How to Restore a MySQL Dump?

To restore a database using mysqldump, you’ll first need to create an empty database and then follow these steps:

  • Drop and recreate your database.

‘mysql > drop db_name
mysql > create db_name’

  • Restore the database using the below command:

‘mysql -u root -p db_name < dump.sql’

Now, verify if the restored database contains all the objects.

‘mysql > use db_name;
mysql > show tables;’

What To Do If Database Backup Restore Fails?

If you fail to restore a corrupt or inaccessible database using mysqldump, try using a MySQL repair tool to regain access to the database. Stellar Repair for MySQL is a powerful tool you can use to repair your database and restore it to its original form. 

Check out the video to understand the software working.

FAQ

Q. How can I back up a single table using the mysqldump command?

A. You can back up a single table using the mysqldump command by executing the query below:

‘mysqldump db_name tbl_name > tbl_name.sql’

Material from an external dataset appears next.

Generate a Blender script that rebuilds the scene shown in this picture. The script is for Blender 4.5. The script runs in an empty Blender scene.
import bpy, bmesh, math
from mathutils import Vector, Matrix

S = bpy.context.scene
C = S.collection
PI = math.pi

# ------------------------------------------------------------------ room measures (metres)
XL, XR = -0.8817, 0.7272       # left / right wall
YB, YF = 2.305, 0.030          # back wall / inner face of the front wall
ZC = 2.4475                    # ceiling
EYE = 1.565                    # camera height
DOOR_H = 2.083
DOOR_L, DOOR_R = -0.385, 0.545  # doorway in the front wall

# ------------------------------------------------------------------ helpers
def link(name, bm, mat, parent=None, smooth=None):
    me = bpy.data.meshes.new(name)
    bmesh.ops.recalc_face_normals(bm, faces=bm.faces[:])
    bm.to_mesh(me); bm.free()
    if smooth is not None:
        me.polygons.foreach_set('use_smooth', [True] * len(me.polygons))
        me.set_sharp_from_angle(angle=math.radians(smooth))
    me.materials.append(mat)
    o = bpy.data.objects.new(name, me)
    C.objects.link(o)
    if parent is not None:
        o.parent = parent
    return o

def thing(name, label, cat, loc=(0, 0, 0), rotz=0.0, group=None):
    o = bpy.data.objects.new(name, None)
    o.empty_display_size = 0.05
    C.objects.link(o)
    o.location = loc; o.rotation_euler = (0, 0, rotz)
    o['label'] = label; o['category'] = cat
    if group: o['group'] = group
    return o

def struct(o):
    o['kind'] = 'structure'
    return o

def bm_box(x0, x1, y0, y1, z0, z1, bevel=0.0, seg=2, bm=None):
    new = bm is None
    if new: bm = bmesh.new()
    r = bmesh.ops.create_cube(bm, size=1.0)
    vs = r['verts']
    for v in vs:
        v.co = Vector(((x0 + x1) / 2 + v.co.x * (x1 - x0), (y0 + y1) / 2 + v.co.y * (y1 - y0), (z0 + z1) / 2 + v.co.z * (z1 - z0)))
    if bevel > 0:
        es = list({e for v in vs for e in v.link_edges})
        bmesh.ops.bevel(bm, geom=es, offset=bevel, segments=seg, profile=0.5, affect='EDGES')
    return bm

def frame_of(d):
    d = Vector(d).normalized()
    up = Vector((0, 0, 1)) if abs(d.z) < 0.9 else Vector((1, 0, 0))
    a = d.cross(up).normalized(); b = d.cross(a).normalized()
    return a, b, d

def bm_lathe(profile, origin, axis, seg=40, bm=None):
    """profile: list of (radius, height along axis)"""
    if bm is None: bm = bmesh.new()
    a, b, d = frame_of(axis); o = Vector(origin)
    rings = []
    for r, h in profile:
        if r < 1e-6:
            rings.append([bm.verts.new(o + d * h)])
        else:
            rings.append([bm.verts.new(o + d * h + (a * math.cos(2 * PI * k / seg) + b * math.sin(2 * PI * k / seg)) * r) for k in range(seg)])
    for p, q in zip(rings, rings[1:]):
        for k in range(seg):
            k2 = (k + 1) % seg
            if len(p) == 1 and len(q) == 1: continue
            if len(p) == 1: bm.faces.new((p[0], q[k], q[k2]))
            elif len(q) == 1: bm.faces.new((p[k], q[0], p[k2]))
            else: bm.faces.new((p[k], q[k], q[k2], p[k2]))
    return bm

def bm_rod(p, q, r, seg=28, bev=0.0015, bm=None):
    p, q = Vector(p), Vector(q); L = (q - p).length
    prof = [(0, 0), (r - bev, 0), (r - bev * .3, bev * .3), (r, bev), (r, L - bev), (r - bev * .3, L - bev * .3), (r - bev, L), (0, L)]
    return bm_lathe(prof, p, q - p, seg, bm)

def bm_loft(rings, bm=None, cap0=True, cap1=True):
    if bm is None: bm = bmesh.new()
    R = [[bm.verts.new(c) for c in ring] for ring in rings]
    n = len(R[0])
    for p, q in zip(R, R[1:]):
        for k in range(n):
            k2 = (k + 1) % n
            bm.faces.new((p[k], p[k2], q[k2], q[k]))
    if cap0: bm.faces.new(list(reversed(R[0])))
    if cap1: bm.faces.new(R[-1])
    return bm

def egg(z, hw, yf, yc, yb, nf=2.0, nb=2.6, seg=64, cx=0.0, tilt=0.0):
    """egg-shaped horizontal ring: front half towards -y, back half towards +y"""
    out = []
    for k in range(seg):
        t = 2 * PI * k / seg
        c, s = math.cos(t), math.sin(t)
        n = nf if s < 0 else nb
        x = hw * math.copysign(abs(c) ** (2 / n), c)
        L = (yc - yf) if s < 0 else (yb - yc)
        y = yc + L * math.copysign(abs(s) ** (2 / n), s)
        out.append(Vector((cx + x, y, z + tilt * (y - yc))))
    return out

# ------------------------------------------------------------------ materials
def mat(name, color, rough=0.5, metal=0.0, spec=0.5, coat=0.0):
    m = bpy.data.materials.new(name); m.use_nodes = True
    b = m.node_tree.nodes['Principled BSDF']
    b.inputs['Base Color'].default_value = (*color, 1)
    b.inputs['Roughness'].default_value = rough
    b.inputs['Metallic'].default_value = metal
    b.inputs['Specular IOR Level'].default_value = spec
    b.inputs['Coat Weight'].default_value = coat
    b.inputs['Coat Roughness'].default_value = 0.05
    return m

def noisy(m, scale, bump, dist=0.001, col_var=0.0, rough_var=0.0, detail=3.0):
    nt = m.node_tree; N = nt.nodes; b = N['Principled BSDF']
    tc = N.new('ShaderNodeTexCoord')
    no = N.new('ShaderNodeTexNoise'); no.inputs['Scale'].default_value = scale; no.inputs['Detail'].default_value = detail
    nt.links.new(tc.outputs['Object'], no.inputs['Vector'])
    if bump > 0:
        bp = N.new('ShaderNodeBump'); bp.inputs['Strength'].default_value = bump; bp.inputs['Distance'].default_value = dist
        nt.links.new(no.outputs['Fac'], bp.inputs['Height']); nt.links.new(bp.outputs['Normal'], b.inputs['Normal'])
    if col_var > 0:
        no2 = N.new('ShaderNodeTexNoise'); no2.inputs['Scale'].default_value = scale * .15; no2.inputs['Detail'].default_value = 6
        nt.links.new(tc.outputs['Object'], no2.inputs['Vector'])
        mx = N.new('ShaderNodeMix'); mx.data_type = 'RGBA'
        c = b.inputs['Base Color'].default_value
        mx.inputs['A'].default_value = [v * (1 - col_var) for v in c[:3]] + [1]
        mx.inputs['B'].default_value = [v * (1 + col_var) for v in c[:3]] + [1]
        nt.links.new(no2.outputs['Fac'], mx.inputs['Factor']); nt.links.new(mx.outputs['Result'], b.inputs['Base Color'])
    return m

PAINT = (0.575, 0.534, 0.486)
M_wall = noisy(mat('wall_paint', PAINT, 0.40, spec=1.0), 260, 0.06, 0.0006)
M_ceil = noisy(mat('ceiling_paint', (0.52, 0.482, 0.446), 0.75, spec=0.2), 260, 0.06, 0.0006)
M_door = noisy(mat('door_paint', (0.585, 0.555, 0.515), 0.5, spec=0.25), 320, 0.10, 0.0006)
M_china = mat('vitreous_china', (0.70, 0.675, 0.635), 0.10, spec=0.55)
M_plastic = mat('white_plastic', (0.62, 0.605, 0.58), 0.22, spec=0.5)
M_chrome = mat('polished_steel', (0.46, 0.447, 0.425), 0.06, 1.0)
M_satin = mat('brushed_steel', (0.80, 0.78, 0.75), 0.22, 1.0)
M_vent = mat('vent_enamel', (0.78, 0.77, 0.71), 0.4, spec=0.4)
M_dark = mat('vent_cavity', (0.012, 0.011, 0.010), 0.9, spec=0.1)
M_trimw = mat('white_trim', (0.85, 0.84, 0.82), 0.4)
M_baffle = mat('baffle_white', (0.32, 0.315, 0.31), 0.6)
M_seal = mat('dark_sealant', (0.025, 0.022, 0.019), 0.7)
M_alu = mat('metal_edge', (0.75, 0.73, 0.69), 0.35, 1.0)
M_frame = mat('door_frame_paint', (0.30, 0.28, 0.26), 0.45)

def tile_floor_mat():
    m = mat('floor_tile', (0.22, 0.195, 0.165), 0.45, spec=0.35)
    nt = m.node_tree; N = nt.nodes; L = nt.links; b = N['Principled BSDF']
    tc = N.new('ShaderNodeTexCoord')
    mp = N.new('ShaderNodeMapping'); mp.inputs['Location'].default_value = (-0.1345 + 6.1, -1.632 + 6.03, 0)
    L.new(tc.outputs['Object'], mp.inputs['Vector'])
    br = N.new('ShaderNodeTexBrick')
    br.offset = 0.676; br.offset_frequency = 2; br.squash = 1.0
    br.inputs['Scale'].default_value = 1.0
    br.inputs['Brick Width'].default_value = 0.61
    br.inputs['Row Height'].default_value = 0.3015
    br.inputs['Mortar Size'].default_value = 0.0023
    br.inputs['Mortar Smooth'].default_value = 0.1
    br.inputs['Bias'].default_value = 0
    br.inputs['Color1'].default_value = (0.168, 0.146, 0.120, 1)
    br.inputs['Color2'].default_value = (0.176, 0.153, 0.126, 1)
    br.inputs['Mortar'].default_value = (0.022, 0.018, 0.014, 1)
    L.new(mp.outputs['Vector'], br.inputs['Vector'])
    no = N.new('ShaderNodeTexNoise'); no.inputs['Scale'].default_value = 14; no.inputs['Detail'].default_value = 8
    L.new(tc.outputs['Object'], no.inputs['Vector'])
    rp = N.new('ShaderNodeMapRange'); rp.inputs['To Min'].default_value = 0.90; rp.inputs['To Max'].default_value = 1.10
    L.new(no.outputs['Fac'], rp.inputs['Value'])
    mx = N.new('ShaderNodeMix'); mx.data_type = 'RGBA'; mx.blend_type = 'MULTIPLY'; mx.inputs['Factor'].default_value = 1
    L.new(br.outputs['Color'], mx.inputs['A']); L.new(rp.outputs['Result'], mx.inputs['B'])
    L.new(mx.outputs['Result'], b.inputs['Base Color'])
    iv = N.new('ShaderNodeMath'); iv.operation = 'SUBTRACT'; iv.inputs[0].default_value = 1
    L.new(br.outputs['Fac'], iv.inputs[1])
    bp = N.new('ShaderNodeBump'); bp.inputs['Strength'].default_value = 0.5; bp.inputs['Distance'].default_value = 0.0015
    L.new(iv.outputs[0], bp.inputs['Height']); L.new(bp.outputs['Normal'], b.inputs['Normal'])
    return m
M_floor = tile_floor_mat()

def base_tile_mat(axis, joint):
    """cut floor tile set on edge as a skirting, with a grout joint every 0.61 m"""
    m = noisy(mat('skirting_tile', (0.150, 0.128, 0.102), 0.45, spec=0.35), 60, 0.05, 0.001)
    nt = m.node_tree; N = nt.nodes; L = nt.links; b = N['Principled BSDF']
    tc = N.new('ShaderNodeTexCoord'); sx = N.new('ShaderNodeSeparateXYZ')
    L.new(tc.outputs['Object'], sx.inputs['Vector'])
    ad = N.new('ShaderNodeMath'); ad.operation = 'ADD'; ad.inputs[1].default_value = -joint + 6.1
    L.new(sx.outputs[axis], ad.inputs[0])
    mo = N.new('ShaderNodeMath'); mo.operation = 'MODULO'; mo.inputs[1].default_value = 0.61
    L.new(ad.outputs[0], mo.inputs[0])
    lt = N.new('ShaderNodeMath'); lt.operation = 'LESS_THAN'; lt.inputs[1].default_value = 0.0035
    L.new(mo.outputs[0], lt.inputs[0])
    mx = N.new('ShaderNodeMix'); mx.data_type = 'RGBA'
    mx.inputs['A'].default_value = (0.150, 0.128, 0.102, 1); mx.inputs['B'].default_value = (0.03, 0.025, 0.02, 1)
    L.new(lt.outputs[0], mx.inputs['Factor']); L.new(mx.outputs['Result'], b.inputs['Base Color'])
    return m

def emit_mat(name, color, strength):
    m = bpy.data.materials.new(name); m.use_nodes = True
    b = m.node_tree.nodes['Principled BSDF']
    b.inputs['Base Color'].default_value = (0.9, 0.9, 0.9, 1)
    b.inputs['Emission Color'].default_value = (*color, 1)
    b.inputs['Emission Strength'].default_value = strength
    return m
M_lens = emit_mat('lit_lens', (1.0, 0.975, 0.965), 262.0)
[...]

Replace db_name with the name of your database and tbl_name with the name of the table you want to back up.

Q. Where is the mysqldump tool located?

A. It is stored in the root/bin directory of the installation directory of MySQL Server. By default, the installation directory can be found at: C:\Program Files\MySQL\MySQL Server x.x. Here, replace ‘x.x’ with the MySQL Server version.

Q. On executing the mysqldump command using command line, I encountered an error 1064 (42000) with an error message that says, “You have an error in your SQL syntax; check the manual that corresponds to your MySQL Server version for the right syntax to use near 'mysqldump' at line 1.” What am I doing wrong?

A. You may get the error 1064 when typing a semi-colon (;) after mysqldump command. This happens because mysqldump is an executable command and not an SQL syntax command. To resolve the issue, open a regular Windows command prompt window and then type and enter mysqldump.